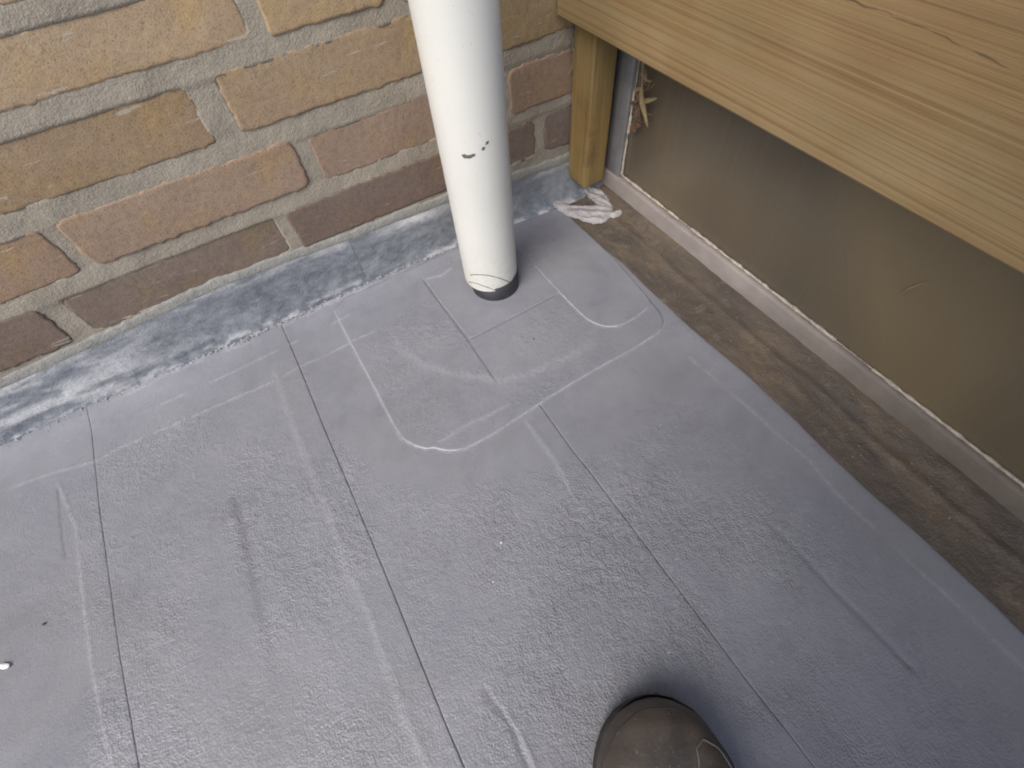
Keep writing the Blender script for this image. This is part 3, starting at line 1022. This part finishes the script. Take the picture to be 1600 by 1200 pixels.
def board_mesh(y0, y1, z0, z1, seed, x0=328.0, x1=348.0):
    """a board with softened arrises and slightly cupped face"""
    nz = 16
    yy = np.linspace(y0, y1, 90)
    r = 2.2
    prof = []
    for a in np.linspace(-90, 0, 5):
        prof.append((x0 + r - r * math.cos(R(a)) if False else x0 + r * (1 - math.cos(R(a))), z0 + r + r * math.sin(R(a))))
    for k in range(1, nz):
        prof.append((x0, z0 + r + (z1 - z0 - 2 * r) * k / nz))
    for a in np.linspace(0, 90, 5):
        prof.append((x0 + r * (1 - math.cos(R(a))), z1 - r + r * math.sin(R(a))))
    prof += [(x1, z1), (x1, z0)]
    prof = np.array(prof)
    V = np.zeros((len(yy), len(prof), 3))
    V[..., 0] = prof[None, :, 0]
    V[..., 1] = yy[:, None]
    V[..., 2] = prof[None, :, 1]
    V[..., 2] += 2.2 * (fbm(yy / 160, yy * 0, seed) - 0.5)[:, None]
    V[..., 0] += 1.2 * (fbm(V[..., 1] / 90, V[..., 2] / 50, seed + 2) - 0.5) * (prof[None, :, 0] < x1 - 1)
    f = [list(map(int, q)) for q in grid_faces(len(yy), len(prof), True, True)]
    n = len(prof)
    f.append(list(range(n))[::-1])
    f.append([(len(yy) - 1) * n + k for k in range(n)])
    return mesh_np('board', V.reshape(-1, 3), f)


bz = [(218, 362)]
for k, (z0, z1) in enumerate(bz):
    b = link('board', board_mesh(-2200, 478, z0, z1, 211 + 7 * k), M['board'], fence)
    if k == 0:
        lower_board = b
    try:
        b.data.set_sharp_from_angle(angle=R(60))
    except Exception:
        pass
for yb in (440, -700, -1500):
    bt = link('batten', box_mesh('batten', 349.5, 381.5, yb, yb + 37, 31, 356, 2.2, (1, 1, 24), 1.0, yb), M['batten'], fence)
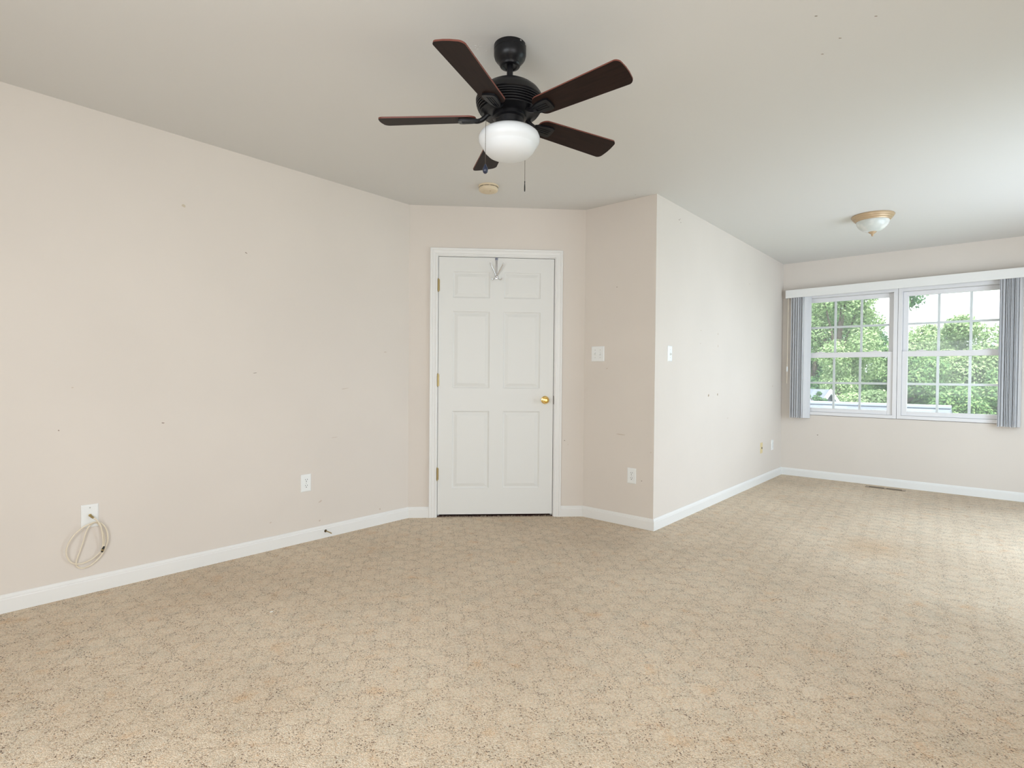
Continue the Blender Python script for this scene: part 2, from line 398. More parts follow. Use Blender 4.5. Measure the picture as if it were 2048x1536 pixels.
· · · ·
:: Instruction ::
Write out an exact copy of the listing, first line through the line containing "bt = link('batten', box_mesh('batten', 349.5, 381.5, yb, yb", with the pictures left out.

:: Task answer ::
Keep writing the Blender script for this image. This is part 3, starting at line 1022. This part finishes the script. Take the picture to be 1600 by 1200 pixels.
def board_mesh(y0, y1, z0, z1, seed, x0=328.0, x1=348.0):
    """a board with softened arrises and slightly cupped face"""
    nz = 16
    yy = np.linspace(y0, y1, 90)
    r = 2.2
    prof = []
    for a in np.linspace(-90, 0, 5):
        prof.append((x0 + r - r * math.cos(R(a)) if False else x0 + r * (1 - math.cos(R(a))), z0 + r + r * math.sin(R(a))))
    for k in range(1, nz):
        prof.append((x0, z0 + r + (z1 - z0 - 2 * r) * k / nz))
    for a in np.linspace(0, 90, 5):
        prof.append((x0 + r * (1 - math.cos(R(a))), z1 - r + r * math.sin(R(a))))
    prof += [(x1, z1), (x1, z0)]
    prof = np.array(prof)
    V = np.zeros((len(yy), len(prof), 3))
    V[..., 0] = prof[None, :, 0]
    V[..., 1] = yy[:, None]
    V[..., 2] = prof[None, :, 1]
    V[..., 2] += 2.2 * (fbm(yy / 160, yy * 0, seed) - 0.5)[:, None]
    V[..., 0] += 1.2 * (fbm(V[..., 1] / 90, V[..., 2] / 50, seed + 2) - 0.5) * (prof[None, :, 0] < x1 - 1)
    f = [list(map(int, q)) for q in grid_faces(len(yy), len(prof), True, True)]
    n = len(prof)
    f.append(list(range(n))[::-1])
    f.append([(len(yy) - 1) * n + k for k in range(n)])
    return mesh_np('board', V.reshape(-1, 3), f)


bz = [(218, 362)]
for k, (z0, z1) in enumerate(bz):
    b = link('board', board_mesh(-2200, 478, z0, z1, 211 + 7 * k), M['board'], fence)
    if k == 0:
        lower_board = b
    try:
        b.data.set_sharp_from_angle(angle=R(60))
    except Exception:
        pass
for yb in (440, -700, -1500):
    bt = link('batten', box_mesh('batten', 349.5, 381.5, yb, yb + 37, 31, 356, 2.2, (1, 1, 24), 1.0, yb), M['batten'], fence)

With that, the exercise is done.